_What is expected_
Copy out each line of the material in which the word "from" appears.

═══ Material ═══

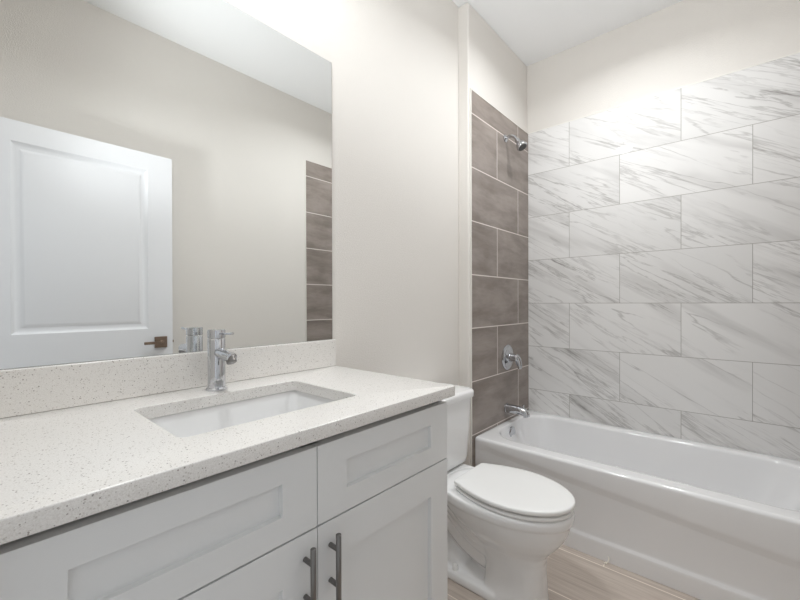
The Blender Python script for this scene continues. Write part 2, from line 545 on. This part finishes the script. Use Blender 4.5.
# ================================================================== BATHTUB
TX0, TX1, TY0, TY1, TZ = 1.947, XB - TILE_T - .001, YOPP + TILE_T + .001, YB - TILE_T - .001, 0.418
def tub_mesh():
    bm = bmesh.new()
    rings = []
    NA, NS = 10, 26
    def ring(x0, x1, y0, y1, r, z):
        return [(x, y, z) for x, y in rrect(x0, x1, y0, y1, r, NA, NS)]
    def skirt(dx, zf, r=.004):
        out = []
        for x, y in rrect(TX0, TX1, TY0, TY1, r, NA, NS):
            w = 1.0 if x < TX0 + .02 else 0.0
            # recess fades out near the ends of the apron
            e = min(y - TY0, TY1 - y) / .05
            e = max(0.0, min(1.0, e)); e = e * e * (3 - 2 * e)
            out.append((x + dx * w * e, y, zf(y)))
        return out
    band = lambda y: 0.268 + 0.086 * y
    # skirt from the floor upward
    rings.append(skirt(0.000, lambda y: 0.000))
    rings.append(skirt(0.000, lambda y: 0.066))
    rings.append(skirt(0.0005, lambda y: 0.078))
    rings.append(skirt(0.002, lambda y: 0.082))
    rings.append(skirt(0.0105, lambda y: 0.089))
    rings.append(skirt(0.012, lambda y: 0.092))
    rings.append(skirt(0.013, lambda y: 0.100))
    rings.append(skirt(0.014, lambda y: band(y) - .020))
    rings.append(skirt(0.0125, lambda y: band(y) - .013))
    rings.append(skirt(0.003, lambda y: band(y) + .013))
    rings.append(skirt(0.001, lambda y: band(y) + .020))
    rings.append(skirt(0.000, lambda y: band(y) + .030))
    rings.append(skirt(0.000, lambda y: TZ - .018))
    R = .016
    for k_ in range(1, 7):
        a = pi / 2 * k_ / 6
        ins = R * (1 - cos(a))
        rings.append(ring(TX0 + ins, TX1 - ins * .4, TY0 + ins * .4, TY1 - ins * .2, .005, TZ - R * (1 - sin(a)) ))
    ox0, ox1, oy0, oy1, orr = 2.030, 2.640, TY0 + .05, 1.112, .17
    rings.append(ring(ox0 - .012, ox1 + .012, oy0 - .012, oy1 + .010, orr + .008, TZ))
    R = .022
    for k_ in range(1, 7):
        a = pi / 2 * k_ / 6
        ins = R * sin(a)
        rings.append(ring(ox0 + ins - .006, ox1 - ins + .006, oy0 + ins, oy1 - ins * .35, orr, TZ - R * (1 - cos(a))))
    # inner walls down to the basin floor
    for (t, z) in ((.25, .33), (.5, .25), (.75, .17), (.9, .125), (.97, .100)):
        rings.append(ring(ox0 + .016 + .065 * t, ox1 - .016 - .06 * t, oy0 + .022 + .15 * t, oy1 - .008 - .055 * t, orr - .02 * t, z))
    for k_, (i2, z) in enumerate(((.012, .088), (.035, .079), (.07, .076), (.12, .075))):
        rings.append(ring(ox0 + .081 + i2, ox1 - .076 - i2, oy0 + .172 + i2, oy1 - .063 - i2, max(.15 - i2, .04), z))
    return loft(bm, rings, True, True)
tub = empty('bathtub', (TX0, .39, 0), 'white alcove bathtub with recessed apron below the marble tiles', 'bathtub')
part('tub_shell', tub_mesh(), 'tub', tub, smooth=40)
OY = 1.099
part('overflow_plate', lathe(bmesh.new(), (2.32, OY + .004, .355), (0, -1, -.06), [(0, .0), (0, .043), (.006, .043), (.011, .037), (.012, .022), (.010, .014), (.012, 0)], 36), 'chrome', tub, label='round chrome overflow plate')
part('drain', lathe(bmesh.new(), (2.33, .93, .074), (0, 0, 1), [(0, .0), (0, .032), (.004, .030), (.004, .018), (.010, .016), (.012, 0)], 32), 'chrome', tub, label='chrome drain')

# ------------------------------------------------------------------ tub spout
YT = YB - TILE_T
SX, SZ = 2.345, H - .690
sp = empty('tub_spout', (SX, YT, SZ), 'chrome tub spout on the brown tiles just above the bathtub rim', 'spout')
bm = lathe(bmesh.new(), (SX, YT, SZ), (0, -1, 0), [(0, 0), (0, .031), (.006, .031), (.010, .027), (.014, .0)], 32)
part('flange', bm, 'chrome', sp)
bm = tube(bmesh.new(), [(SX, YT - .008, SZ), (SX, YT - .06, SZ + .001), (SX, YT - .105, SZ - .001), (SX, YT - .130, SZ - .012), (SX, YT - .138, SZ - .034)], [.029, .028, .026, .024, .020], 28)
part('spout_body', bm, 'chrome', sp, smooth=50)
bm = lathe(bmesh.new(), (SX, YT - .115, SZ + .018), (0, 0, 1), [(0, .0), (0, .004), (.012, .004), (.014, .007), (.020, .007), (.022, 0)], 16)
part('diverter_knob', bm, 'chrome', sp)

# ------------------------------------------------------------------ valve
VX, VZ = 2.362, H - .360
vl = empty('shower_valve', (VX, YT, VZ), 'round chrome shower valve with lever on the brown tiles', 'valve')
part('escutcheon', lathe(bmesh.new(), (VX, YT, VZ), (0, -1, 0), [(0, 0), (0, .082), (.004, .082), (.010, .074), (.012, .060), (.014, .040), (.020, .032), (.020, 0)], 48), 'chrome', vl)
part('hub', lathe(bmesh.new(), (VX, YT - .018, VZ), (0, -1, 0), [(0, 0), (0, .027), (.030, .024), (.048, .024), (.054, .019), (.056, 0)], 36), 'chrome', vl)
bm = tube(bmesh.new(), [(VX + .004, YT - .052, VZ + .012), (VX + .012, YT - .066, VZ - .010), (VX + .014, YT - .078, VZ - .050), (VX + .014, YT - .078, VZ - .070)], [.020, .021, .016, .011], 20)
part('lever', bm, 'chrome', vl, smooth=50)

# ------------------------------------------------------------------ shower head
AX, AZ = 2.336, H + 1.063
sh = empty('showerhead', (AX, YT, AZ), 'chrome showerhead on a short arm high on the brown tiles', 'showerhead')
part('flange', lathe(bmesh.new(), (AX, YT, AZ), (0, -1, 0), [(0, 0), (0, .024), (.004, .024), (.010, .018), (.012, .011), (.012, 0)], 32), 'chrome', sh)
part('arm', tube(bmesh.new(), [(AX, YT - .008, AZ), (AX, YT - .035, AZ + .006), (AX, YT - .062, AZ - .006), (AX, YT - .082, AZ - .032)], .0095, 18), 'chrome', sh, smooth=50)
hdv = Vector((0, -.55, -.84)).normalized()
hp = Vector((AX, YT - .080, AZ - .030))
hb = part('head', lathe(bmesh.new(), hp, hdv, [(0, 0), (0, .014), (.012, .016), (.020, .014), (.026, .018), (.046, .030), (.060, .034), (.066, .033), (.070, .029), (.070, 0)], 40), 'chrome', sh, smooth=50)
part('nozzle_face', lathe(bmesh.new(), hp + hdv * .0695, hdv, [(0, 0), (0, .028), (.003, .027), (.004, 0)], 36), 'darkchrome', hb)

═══

_Result below_
The Blender Python script for this scene continues. Write part 2, from line 545 on. This part finishes the script. Use Blender 4.5.
    # skirt from the floor upward